Apollo 11 hoax: one in four people do not believe in moon landing
20 July, 1969: Apollo 11 astronauts Neil Armstrong and Edwin E."Buzz" Aldrin, Jr erecting the US flag at Tranquility Base during the First Lunar walk Photo: NASA

Eleven of the 1009 people surveyed thought Buzz Lightyear was the first person on the Moon.

The Toy Story film character was named alongside Louis Armstrong. Eight of those taking part thought the late jazz musician made the first moon walk.

Eleven per cent of people polled thought the Apollo programme was a recent as the 1980s, with just 68 per cent knowing that the first moon landing took place in 1969.

A total of 44 per cent considered the missions to be a waste of money.

The survey was conducted for E&T magazine, published by the Institution of Engineering and Technology.

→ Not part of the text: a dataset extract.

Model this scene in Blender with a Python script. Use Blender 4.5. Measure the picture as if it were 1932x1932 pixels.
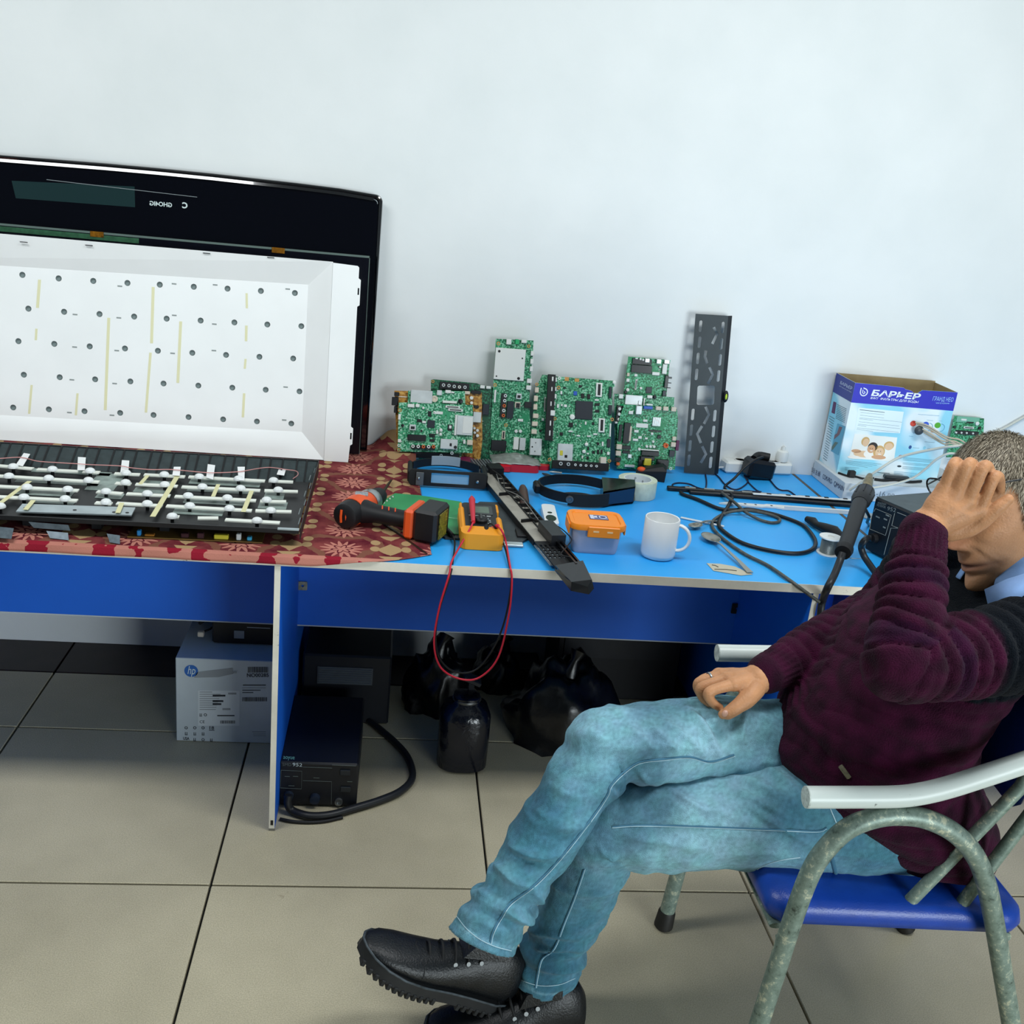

Editor in chief Dickon Ross said: "The Apollo moon landing is mankind's most outstanding engineering event so it's deeply worrying that such a large number of people should think the first moon walk never happened and that the public's belief in the legitimacy of science and technology seems to be declining over time."

Conspiracy theorists have pointed to a number of flaws in the pictures and footage from the Apollo missions as proof that the moon landings were staged.

For instance, the US flag planted by Neil Armstrong and Buzz Aldrin was said to be waving in a breeze, which should not have been possible on the airless moon.

Nasa's response was that the flag waved a little when deployed due to residual momentum from contact with the astronauts, not because of windy weather.

Alleged light and shadow anomalies were the result of the highly reflective surface of the Moon and the wide-angle cameras used by the astronauts, said the space agency.

Another question mark over the lack of dust kicked up by the lunar module was explained by the fact that the craft's rocket exhaust fired out sideways rather than straight down.

Leading space scientist Professor John Zarnecki, from the Open University, said: "I think it would have been a far greater achievement to have mocked the whole thing up AND to have kept it quiet for four decades.

"If one in four Britons today don't believe the moon landings ever happened, then I'm afraid that says a lot about one in four Britons. And what it says isn't very complimentary."

He pointed out that moon rocks brought back to Earth by the Apollo astronauts were very similar to those returned by a series of unmanned Soviet probes.

Veteran astronomer Sir Patrick Moore said about those who believe the moon landings were a hoax: "If ignorance is bliss they must be very happy."